PROBLEM STATEMENT:
Every entry must be repeated exactly. Exclude all pictures.

AVAILABLE RECORDS:
^^^^^^^^
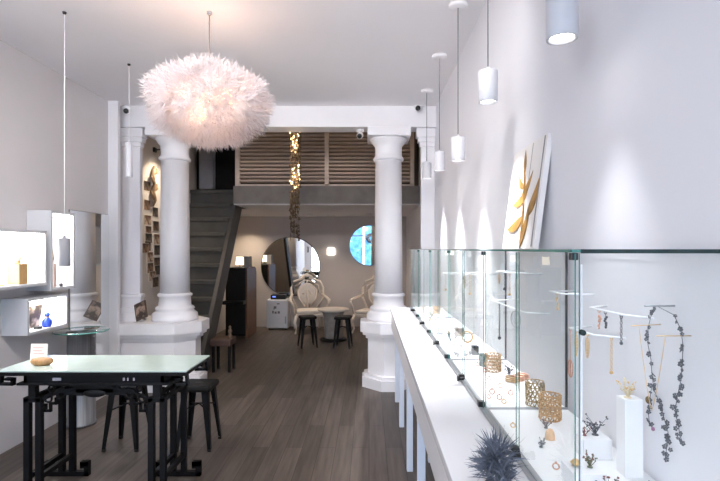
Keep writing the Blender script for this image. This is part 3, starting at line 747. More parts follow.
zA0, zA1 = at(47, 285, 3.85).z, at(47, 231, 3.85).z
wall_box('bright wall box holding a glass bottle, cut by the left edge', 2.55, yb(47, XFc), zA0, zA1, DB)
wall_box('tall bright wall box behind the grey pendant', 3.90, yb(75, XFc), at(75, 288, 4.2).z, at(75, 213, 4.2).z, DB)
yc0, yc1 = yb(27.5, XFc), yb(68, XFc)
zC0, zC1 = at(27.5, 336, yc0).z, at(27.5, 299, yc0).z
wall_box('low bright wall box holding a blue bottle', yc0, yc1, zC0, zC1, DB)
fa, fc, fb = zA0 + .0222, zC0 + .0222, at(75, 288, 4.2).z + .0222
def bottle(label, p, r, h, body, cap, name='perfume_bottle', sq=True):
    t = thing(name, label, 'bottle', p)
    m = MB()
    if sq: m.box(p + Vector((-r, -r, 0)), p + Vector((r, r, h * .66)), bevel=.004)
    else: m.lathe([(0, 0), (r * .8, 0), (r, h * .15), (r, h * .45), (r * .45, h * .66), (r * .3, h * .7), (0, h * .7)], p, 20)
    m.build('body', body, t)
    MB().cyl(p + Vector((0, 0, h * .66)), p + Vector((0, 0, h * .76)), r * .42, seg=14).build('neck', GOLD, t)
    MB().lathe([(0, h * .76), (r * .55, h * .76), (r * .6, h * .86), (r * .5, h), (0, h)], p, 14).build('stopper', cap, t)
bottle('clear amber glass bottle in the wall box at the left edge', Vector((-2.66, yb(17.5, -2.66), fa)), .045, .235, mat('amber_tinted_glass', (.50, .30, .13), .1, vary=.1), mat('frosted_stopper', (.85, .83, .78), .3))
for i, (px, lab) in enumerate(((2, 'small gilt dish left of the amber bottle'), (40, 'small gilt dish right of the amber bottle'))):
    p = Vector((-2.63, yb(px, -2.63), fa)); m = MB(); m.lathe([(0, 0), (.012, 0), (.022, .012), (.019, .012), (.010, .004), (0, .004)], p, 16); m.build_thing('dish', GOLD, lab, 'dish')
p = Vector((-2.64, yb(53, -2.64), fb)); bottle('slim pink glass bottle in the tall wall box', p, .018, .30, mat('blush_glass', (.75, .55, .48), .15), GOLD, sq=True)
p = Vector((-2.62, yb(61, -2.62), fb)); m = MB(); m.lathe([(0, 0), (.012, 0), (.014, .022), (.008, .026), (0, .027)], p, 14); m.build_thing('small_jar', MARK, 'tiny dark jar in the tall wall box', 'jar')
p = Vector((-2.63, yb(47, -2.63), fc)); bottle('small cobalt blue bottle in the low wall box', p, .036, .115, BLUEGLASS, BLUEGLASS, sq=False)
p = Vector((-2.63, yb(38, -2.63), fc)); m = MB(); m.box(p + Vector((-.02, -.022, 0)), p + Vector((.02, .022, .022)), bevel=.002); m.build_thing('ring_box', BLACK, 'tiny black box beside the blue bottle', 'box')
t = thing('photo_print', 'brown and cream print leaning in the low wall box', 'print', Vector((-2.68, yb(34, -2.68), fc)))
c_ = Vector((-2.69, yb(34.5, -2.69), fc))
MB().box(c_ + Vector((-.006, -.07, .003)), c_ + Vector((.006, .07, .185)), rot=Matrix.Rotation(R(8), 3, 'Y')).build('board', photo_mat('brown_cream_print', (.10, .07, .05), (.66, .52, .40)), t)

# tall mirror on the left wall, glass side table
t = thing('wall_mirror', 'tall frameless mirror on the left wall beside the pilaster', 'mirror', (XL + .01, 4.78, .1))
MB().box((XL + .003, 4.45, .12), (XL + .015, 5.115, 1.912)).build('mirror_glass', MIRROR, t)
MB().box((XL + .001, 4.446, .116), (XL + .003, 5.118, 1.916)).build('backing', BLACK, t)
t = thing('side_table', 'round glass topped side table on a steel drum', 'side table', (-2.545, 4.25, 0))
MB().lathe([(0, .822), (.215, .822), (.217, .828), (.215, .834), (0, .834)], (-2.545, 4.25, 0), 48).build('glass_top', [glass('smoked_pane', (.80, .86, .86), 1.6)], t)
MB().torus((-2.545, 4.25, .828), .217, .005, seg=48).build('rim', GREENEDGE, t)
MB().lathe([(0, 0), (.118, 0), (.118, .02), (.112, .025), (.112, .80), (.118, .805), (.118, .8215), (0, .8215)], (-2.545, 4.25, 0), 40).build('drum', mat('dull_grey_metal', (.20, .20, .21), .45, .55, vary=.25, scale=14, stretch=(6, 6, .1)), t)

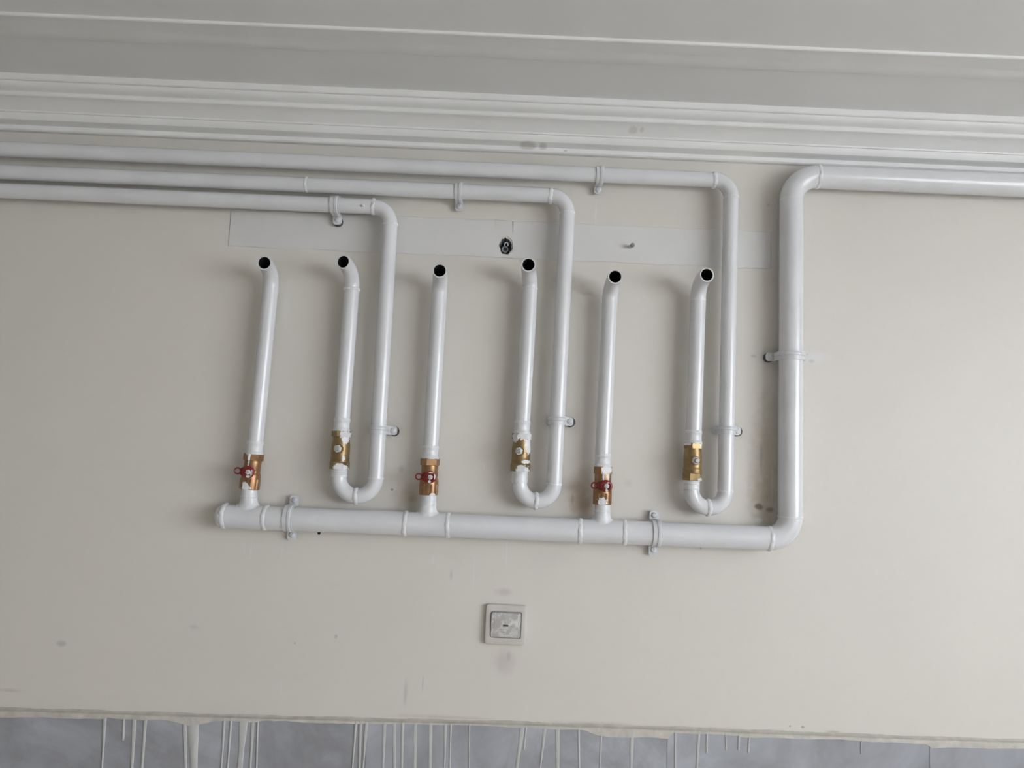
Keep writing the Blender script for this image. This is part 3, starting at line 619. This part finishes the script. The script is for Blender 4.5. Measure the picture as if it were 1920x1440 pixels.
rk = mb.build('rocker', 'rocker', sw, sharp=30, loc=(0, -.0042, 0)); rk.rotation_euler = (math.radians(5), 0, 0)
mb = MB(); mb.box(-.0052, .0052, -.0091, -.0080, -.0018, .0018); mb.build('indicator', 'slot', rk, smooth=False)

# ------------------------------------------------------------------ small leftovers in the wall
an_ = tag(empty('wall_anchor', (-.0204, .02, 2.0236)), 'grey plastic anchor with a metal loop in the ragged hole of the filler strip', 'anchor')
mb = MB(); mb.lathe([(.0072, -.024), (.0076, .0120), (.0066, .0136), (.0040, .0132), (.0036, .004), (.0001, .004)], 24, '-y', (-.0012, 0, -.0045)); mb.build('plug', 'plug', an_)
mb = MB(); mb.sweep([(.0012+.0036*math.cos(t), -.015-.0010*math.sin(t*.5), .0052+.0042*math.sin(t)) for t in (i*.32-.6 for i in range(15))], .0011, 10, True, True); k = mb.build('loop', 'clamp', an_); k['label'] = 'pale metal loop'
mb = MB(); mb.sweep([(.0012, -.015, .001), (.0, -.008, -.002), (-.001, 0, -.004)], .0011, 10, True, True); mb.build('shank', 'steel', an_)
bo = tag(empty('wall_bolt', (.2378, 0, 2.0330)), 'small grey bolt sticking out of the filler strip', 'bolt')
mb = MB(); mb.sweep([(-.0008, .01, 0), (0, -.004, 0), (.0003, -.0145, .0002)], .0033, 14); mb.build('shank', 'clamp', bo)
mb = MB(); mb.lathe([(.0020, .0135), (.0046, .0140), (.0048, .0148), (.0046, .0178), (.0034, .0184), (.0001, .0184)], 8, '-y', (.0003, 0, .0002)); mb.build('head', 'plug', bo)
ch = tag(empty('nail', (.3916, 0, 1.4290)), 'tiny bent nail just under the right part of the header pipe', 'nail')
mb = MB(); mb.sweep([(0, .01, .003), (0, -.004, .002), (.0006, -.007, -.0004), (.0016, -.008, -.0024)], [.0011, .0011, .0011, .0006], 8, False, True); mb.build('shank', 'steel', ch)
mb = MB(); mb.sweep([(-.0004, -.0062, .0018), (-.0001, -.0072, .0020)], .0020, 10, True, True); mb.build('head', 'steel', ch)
^^^^^^^^
THE SOLUTION:
Keep writing the Blender script for this image. This is part 3, starting at line 747. More parts follow.
zA0, zA1 = at(47, 285, 3.85).z, at(47, 231, 3.85).z
wall_box('bright wall box holding a glass bottle, cut by the left edge', 2.55, yb(47, XFc), zA0, zA1, DB)
wall_box('tall bright wall box behind the grey pendant', 3.90, yb(75, XFc), at(75, 288, 4.2).z, at(75, 213, 4.2).z, DB)
yc0, yc1 = yb(27.5, XFc), yb(68, XFc)
zC0, zC1 = at(27.5, 336, yc0).z, at(27.5, 299, yc0).z
wall_box('low bright wall box holding a blue bottle', yc0, yc1, zC0, zC1, DB)
fa, fc, fb = zA0 + .0222, zC0 + .0222, at(75, 288, 4.2).z + .0222
def bottle(label, p, r, h, body, cap, name='perfume_bottle', sq=True):
    t = thing(name, label, 'bottle', p)
    m = MB()
    if sq: m.box(p + Vector((-r, -r, 0)), p + Vector((r, r, h * .66)), bevel=.004)
    else: m.lathe([(0, 0), (r * .8, 0), (r, h * .15), (r, h * .45), (r * .45, h * .66), (r * .3, h * .7), (0, h * .7)], p, 20)
    m.build('body', body, t)
    MB().cyl(p + Vector((0, 0, h * .66)), p + Vector((0, 0, h * .76)), r * .42, seg=14).build('neck', GOLD, t)
    MB().lathe([(0, h * .76), (r * .55, h * .76), (r * .6, h * .86), (r * .5, h), (0, h)], p, 14).build('stopper', cap, t)
bottle('clear amber glass bottle in the wall box at the left edge', Vector((-2.66, yb(17.5, -2.66), fa)), .045, .235, mat('amber_tinted_glass', (.50, .30, .13), .1, vary=.1), mat('frosted_stopper', (.85, .83, .78), .3))
for i, (px, lab) in enumerate(((2, 'small gilt dish left of the amber bottle'), (40, 'small gilt dish right of the amber bottle'))):
    p = Vector((-2.63, yb(px, -2.63), fa)); m = MB(); m.lathe([(0, 0), (.012, 0), (.022, .012), (.019, .012), (.010, .004), (0, .004)], p, 16); m.build_thing('dish', GOLD, lab, 'dish')
p = Vector((-2.64, yb(53, -2.64), fb)); bottle('slim pink glass bottle in the tall wall box', p, .018, .30, mat('blush_glass', (.75, .55, .48), .15), GOLD, sq=True)
p = Vector((-2.62, yb(61, -2.62), fb)); m = MB(); m.lathe([(0, 0), (.012, 0), (.014, .022), (.008, .026), (0, .027)], p, 14); m.build_thing('small_jar', MARK, 'tiny dark jar in the tall wall box', 'jar')
p = Vector((-2.63, yb(47, -2.63), fc)); bottle('small cobalt blue bottle in the low wall box', p, .036, .115, BLUEGLASS, BLUEGLASS, sq=False)
p = Vector((-2.63, yb(38, -2.63), fc)); m = MB(); m.box(p + Vector((-.02, -.022, 0)), p + Vector((.02, .022, .022)), bevel=.002); m.build_thing('ring_box', BLACK, 'tiny black box beside the blue bottle', 'box')
t = thing('photo_print', 'brown and cream print leaning in the low wall box', 'print', Vector((-2.68, yb(34, -2.68), fc)))
c_ = Vector((-2.69, yb(34.5, -2.69), fc))
MB().box(c_ + Vector((-.006, -.07, .003)), c_ + Vector((.006, .07, .185)), rot=Matrix.Rotation(R(8), 3, 'Y')).build('board', photo_mat('brown_cream_print', (.10, .07, .05), (.66, .52, .40)), t)

# tall mirror on the left wall, glass side table
t = thing('wall_mirror', 'tall frameless mirror on the left wall beside the pilaster', 'mirror', (XL + .01, 4.78, .1))
MB().box((XL + .003, 4.45, .12), (XL + .015, 5.115, 1.912)).build('mirror_glass', MIRROR, t)
MB().box((XL + .001, 4.446, .116), (XL + .003, 5.118, 1.916)).build('backing', BLACK, t)
t = thing('side_table', 'round glass topped side table on a steel drum', 'side table', (-2.545, 4.25, 0))
MB().lathe([(0, .822), (.215, .822), (.217, .828), (.215, .834), (0, .834)], (-2.545, 4.25, 0), 48).build('glass_top', [glass('smoked_pane', (.80, .86, .86), 1.6)], t)
MB().torus((-2.545, 4.25, .828), .217, .005, seg=48).build('rim', GREENEDGE, t)
MB().lathe([(0, 0), (.118, 0), (.118, .02), (.112, .025), (.112, .80), (.118, .805), (.118, .8215), (0, .8215)], (-2.545, 4.25, 0), 40).build('drum', mat('dull_grey_metal', (.20, .20, .21), .45, .55, vary=.25, scale=14, stretch=(6, 6, .1)), t)

Keep writing the Blender script for this image. This is part 3, starting at line 619. This part finishes the script. The script is for Blender 4.5. Measure the picture as if it were 1920x1440 pixels.
rk = mb.build('rocker', 'rocker', sw, sharp=30, loc=(0, -.0042, 0)); rk.rotation_euler = (math.radians(5), 0, 0)
mb = MB(); mb.box(-.0052, .0052, -.0091, -.0080, -.0018, .0018); mb.build('indicator', 'slot', rk, smooth=False)

# ------------------------------------------------------------------ small leftovers in the wall
an_ = tag(empty('wall_anchor', (-.0204, .02, 2.0236)), 'grey plastic anchor with a metal loop in the ragged hole of the filler strip', 'anchor')
mb = MB(); mb.lathe([(.0072, -.024), (.0076, .0120), (.0066, .0136), (.0040, .0132), (.0036, .004), (.0001, .004)], 24, '-y', (-.0012, 0, -.0045)); mb.build('plug', 'plug', an_)
mb = MB(); mb.sweep([(.0012+.0036*math.cos(t), -.015-.0010*math.sin(t*.5), .0052+.0042*math.sin(t)) for t in (i*.32-.6 for i in range(15))], .0011, 10, True, True); k = mb.build('loop', 'clamp', an_); k['label'] = 'pale metal loop'
mb = MB(); mb.sweep([(.0012, -.015, .001), (.0, -.008, -.002), (-.001, 0, -.004)], .0011, 10, True, True); mb.build('shank', 'steel', an_)
bo = tag(empty('wall_bolt', (.2378, 0, 2.0330)), 'small grey bolt sticking out of the filler strip', 'bolt')
mb = MB(); mb.sweep([(-.0008, .01, 0), (0, -.004, 0), (.0003, -.0145, .0002)], .0033, 14); mb.build('shank', 'clamp', bo)
mb = MB(); mb.lathe([(.0020, .0135), (.0046, .0140), (.0048, .0148), (.0046, .0178), (.0034, .0184), (.0001, .0184)], 8, '-y', (.0003, 0, .0002)); mb.build('head', 'plug', bo)
ch = tag(empty('nail', (.3916, 0, 1.4290)), 'tiny bent nail just under the right part of the header pipe', 'nail')
mb = MB(); mb.sweep([(0, .01, .003), (0, -.004, .002), (.0006, -.007, -.0004), (.0016, -.008, -.0024)], [.0011, .0011, .0011, .0006], 8, False, True); mb.build('shank', 'steel', ch)
mb = MB(); mb.sweep([(-.0004, -.0062, .0018), (-.0001, -.0072, .0020)], .0020, 10, True, True); mb.build('head', 'steel', ch)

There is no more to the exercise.